_GIVEN TASK_
Return exactly the listing's lines, from its first line to the line holding "FPX, VX, VY, EYE", ends included.

***** DATA SHOWN

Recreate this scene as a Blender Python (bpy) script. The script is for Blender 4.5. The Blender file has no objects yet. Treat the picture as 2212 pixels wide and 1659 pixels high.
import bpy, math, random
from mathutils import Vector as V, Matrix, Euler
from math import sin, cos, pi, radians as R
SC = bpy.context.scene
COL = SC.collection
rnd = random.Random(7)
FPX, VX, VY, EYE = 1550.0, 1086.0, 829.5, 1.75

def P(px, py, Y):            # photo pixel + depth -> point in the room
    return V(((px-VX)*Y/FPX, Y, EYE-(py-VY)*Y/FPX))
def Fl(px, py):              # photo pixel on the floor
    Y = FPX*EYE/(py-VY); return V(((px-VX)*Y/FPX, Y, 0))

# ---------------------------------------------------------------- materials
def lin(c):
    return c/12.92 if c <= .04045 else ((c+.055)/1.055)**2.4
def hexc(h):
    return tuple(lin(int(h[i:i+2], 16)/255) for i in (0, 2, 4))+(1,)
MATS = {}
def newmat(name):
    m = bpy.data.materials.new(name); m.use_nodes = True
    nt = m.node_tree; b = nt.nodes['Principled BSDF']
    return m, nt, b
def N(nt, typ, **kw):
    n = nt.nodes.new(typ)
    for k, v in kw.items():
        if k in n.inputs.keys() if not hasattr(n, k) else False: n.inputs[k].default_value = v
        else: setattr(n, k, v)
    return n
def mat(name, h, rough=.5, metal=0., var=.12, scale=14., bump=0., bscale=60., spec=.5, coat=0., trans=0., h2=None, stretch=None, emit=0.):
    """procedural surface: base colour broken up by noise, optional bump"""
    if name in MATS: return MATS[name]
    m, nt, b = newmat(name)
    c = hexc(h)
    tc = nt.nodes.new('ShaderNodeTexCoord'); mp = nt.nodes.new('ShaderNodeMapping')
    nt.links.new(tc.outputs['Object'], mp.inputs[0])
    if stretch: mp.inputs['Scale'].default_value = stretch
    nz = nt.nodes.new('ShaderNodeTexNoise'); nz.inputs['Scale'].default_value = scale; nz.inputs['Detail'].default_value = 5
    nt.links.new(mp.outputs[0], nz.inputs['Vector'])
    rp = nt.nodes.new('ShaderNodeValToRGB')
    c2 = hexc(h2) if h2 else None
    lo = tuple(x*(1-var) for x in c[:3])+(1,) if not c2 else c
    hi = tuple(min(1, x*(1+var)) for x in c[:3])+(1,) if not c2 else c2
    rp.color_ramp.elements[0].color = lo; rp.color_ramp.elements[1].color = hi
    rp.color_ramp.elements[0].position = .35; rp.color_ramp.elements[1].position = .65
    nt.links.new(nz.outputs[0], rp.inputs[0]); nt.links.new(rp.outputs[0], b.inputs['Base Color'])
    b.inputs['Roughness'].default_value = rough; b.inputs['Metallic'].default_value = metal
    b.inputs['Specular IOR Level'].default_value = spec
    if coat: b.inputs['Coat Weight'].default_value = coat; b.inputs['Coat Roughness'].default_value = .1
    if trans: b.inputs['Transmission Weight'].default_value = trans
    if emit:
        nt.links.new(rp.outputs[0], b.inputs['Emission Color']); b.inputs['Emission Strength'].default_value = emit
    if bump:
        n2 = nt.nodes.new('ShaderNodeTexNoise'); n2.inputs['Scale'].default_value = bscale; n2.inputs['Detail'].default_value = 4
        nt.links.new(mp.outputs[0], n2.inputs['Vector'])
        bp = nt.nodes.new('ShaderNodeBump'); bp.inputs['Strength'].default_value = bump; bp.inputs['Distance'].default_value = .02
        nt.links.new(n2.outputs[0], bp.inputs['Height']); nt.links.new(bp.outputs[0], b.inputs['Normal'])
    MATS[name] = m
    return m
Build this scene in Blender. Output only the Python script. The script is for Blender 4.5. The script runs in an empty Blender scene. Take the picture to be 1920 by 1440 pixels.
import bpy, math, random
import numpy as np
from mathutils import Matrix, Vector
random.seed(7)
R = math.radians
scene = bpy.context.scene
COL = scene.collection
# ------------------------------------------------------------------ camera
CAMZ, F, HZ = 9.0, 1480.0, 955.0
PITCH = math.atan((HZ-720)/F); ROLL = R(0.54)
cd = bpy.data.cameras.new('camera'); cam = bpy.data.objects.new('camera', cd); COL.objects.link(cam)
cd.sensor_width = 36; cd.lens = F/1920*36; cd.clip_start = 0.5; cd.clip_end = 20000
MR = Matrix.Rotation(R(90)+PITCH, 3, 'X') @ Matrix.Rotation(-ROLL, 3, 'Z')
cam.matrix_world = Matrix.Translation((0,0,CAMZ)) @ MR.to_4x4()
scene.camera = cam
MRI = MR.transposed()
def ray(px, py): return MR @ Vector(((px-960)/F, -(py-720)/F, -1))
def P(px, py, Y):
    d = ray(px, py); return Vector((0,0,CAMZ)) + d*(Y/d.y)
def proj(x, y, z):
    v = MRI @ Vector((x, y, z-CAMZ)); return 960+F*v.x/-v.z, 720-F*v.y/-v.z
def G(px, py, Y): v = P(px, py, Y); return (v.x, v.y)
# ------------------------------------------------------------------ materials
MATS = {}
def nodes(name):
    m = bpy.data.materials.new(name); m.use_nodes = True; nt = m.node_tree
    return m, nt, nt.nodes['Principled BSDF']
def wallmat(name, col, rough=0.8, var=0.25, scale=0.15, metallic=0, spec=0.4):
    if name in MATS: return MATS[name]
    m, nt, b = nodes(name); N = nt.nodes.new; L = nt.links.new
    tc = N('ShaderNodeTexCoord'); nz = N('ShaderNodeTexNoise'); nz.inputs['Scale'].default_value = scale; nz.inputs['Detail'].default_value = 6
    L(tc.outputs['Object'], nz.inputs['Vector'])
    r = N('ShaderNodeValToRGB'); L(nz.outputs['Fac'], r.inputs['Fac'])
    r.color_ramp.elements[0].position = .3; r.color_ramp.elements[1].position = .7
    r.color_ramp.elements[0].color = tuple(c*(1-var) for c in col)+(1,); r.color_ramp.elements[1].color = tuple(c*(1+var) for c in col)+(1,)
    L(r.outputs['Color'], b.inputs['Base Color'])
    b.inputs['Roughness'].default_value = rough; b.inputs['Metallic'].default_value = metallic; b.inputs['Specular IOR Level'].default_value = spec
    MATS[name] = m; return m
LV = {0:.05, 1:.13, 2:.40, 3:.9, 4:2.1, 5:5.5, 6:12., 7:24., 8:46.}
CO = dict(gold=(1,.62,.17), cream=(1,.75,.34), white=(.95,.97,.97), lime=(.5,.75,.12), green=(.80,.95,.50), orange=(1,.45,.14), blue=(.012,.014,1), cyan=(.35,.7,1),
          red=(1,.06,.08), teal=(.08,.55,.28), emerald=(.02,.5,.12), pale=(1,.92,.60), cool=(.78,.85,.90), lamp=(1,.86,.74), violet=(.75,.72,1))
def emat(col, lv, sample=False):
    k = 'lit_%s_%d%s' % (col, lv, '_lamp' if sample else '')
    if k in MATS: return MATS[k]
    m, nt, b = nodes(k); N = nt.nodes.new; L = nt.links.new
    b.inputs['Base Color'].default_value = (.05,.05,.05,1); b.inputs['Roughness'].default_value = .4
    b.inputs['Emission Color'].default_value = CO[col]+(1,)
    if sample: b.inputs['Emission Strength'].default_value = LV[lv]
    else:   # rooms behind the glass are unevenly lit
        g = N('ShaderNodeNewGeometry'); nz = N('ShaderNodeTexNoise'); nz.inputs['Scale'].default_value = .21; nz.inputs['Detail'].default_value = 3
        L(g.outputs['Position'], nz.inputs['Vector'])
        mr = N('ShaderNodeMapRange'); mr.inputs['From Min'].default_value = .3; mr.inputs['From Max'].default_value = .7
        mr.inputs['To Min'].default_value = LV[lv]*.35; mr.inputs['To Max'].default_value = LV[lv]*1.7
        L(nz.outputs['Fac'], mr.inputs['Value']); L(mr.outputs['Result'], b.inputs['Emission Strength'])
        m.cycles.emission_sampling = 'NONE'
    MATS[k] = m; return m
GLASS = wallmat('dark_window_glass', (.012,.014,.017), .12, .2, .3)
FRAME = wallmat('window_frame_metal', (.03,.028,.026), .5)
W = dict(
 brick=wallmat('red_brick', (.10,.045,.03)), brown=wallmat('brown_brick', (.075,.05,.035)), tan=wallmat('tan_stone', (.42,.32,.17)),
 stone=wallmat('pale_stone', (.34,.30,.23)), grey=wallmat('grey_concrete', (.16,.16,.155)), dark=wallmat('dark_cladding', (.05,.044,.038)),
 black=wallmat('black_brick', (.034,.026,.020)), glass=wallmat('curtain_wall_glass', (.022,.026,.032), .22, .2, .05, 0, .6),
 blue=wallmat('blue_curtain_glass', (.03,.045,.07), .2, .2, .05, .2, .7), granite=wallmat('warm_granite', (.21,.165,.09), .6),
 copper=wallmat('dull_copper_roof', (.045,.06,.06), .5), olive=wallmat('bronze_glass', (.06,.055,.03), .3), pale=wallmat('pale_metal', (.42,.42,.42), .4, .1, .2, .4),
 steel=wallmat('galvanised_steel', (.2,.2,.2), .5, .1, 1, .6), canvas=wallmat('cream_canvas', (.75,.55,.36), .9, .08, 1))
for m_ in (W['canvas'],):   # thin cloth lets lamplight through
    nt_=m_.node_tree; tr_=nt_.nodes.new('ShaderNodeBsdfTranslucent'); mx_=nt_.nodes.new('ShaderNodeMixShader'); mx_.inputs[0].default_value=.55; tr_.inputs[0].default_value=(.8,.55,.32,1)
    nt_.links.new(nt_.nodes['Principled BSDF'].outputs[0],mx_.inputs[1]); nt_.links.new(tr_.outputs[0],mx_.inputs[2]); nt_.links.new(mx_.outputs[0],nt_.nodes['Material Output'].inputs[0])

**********

_ANSWER TO THIS PROBLEM_
Recreate this scene as a Blender Python (bpy) script. The script is for Blender 4.5. The Blender file has no objects yet. Treat the picture as 2212 pixels wide and 1659 pixels high.
import bpy, math, random
from mathutils import Vector as V, Matrix, Euler
from math import sin, cos, pi, radians as R
SC = bpy.context.scene
COL = SC.collection
rnd = random.Random(7)
FPX, VX, VY, EYE = 1550.0, 1086.0, 829.5, 1.75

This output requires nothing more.